--- start of GIVEN DATA ---
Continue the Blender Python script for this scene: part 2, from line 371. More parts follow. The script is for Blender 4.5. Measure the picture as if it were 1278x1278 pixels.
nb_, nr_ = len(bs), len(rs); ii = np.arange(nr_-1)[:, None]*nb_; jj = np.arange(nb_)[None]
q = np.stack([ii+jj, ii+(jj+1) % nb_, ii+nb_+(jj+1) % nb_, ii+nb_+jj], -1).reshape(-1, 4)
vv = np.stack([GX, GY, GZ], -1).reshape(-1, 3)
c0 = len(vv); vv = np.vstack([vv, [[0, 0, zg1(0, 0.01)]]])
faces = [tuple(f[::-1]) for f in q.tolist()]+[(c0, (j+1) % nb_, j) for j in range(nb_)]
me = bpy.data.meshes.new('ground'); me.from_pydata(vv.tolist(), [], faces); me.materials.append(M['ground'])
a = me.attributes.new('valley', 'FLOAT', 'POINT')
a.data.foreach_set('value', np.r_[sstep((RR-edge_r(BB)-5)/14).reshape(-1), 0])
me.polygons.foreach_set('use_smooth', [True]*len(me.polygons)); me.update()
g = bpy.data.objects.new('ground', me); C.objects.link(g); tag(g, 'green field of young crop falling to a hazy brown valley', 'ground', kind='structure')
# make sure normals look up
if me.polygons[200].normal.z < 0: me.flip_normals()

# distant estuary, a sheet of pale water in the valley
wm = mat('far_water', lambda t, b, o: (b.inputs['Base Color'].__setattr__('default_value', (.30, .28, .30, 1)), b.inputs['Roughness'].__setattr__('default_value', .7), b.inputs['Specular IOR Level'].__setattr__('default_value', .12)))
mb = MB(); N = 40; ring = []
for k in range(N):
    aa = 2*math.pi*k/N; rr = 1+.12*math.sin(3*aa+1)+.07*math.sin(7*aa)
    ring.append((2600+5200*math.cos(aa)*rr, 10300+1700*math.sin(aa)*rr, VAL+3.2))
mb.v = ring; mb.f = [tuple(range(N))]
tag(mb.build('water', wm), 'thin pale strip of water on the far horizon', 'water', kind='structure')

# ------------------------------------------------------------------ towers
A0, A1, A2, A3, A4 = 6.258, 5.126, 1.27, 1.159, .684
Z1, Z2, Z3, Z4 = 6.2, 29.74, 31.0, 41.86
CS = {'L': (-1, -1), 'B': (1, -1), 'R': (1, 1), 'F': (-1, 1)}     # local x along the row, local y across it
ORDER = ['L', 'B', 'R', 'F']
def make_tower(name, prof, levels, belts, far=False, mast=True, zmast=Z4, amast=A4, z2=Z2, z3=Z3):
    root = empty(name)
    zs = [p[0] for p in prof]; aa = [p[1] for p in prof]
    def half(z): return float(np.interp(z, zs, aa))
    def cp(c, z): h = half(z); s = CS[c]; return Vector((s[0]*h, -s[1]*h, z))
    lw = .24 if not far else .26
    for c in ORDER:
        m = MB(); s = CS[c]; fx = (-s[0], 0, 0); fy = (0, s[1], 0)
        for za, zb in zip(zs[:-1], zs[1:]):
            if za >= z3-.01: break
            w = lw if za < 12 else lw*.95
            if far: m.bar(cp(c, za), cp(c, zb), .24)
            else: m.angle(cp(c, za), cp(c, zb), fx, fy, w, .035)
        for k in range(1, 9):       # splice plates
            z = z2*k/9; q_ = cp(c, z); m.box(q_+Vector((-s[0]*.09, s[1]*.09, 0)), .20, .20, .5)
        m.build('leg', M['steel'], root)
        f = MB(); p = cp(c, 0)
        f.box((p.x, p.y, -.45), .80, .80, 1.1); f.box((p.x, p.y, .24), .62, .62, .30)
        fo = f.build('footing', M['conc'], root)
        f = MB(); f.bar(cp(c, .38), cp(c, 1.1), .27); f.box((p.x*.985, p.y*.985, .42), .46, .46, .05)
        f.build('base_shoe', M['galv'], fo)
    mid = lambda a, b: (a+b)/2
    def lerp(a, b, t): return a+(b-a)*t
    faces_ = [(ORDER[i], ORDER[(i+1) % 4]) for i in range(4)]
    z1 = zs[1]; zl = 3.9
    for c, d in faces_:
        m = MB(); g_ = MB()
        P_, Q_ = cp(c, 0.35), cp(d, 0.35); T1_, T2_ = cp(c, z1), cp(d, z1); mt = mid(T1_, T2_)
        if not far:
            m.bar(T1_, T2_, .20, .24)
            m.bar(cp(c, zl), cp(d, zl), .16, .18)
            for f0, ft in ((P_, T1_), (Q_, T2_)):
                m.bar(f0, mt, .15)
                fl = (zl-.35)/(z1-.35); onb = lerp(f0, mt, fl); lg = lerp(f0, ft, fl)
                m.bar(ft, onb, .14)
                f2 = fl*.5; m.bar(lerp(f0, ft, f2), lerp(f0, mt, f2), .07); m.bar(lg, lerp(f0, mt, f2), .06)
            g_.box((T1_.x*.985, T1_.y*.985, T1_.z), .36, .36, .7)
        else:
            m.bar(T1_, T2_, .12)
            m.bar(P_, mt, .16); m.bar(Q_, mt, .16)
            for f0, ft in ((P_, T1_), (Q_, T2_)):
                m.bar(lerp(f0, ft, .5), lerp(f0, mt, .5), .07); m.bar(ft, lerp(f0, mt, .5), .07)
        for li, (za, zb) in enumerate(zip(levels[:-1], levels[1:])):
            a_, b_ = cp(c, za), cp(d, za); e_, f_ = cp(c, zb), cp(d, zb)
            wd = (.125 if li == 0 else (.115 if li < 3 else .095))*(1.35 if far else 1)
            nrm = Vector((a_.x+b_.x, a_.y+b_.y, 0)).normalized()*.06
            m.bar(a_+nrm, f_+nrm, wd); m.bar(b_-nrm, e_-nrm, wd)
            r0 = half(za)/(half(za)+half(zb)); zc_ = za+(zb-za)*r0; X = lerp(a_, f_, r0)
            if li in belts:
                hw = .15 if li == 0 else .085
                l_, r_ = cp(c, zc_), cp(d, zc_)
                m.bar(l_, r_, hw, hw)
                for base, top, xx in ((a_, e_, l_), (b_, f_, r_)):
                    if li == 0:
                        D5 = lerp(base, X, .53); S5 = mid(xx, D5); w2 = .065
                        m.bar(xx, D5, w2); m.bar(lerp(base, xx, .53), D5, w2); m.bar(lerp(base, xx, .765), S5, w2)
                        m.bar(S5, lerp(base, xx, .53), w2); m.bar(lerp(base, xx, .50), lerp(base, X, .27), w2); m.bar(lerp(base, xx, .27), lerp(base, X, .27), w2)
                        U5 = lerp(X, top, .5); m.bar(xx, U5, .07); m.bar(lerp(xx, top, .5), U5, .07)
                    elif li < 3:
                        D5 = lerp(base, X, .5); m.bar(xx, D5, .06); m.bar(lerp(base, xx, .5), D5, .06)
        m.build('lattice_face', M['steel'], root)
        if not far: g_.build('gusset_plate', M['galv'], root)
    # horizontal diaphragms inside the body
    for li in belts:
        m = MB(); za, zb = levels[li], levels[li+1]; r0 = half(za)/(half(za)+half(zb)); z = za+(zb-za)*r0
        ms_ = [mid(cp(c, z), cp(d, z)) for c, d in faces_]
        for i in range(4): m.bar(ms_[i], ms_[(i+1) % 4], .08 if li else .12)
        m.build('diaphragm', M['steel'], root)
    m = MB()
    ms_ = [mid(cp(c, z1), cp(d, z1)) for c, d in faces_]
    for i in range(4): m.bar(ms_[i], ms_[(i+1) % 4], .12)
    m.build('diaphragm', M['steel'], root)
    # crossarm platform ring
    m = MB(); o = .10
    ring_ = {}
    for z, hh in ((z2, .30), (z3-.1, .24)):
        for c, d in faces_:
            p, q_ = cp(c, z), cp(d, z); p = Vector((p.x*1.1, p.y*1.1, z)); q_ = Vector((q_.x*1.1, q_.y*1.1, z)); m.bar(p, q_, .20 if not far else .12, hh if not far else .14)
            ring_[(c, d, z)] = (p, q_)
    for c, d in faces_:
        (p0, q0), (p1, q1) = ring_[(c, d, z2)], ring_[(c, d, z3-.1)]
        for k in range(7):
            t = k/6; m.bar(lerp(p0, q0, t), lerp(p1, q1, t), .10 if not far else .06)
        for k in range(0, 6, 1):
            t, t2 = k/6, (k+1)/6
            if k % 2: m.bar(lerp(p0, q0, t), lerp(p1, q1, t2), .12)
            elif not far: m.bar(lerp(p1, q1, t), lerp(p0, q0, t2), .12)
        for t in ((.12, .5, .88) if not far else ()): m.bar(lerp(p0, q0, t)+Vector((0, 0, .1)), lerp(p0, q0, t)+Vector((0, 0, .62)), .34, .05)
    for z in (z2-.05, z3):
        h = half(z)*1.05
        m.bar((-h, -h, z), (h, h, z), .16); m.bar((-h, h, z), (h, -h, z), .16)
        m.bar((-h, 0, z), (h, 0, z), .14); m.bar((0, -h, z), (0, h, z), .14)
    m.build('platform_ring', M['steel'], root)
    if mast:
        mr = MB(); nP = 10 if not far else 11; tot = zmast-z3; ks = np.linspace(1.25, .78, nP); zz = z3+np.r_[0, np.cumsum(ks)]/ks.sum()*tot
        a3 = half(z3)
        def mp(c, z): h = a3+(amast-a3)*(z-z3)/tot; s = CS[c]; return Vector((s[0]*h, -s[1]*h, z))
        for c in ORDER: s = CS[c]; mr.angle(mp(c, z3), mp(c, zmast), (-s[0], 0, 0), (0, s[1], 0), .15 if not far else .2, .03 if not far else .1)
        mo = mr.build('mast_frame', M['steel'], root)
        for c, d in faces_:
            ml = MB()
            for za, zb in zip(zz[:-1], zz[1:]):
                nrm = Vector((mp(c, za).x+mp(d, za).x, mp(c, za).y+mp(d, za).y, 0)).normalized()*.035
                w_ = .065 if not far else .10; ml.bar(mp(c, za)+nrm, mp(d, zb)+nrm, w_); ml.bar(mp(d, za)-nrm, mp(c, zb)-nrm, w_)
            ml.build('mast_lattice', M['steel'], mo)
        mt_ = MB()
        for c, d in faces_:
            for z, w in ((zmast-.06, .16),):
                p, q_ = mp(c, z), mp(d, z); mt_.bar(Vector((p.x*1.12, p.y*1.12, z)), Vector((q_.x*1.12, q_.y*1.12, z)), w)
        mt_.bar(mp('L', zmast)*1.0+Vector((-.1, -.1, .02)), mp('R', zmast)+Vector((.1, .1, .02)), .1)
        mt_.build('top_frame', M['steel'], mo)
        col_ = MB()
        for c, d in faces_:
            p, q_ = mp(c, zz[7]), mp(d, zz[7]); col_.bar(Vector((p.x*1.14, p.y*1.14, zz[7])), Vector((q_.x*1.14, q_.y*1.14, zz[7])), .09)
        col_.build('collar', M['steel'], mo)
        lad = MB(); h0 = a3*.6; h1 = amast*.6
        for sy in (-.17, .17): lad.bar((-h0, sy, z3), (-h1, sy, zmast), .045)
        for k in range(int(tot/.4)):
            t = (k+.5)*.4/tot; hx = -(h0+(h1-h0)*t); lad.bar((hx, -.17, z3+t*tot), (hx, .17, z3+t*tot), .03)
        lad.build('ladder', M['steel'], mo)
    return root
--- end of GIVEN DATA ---
### TASK REQUIREMENTS
Return exactly the lines from the beginning of the data above through the one containing "tag(mb.build('water', wm), 'thin", please. Include both end lines and add nothing else.

### ANSWER TO THIS PROBLEM
Continue the Blender Python script for this scene: part 2, from line 371. More parts follow. The script is for Blender 4.5. Measure the picture as if it were 1278x1278 pixels.
nb_, nr_ = len(bs), len(rs); ii = np.arange(nr_-1)[:, None]*nb_; jj = np.arange(nb_)[None]
q = np.stack([ii+jj, ii+(jj+1) % nb_, ii+nb_+(jj+1) % nb_, ii+nb_+jj], -1).reshape(-1, 4)
vv = np.stack([GX, GY, GZ], -1).reshape(-1, 3)
c0 = len(vv); vv = np.vstack([vv, [[0, 0, zg1(0, 0.01)]]])
faces = [tuple(f[::-1]) for f in q.tolist()]+[(c0, (j+1) % nb_, j) for j in range(nb_)]
me = bpy.data.meshes.new('ground'); me.from_pydata(vv.tolist(), [], faces); me.materials.append(M['ground'])
a = me.attributes.new('valley', 'FLOAT', 'POINT')
a.data.foreach_set('value', np.r_[sstep((RR-edge_r(BB)-5)/14).reshape(-1), 0])
me.polygons.foreach_set('use_smooth', [True]*len(me.polygons)); me.update()
g = bpy.data.objects.new('ground', me); C.objects.link(g); tag(g, 'green field of young crop falling to a hazy brown valley', 'ground', kind='structure')
# make sure normals look up
if me.polygons[200].normal.z < 0: me.flip_normals()

# distant estuary, a sheet of pale water in the valley
wm = mat('far_water', lambda t, b, o: (b.inputs['Base Color'].__setattr__('default_value', (.30, .28, .30, 1)), b.inputs['Roughness'].__setattr__('default_value', .7), b.inputs['Specular IOR Level'].__setattr__('default_value', .12)))
mb = MB(); N = 40; ring = []
for k in range(N):
    aa = 2*math.pi*k/N; rr = 1+.12*math.sin(3*aa+1)+.07*math.sin(7*aa)
    ring.append((2600+5200*math.cos(aa)*rr, 10300+1700*math.sin(aa)*rr, VAL+3.2))
mb.v = ring; mb.f = [tuple(range(N))]
tag(mb.build('water', wm), 'thin pale strip of water on the far horizon', 'water', kind='structure')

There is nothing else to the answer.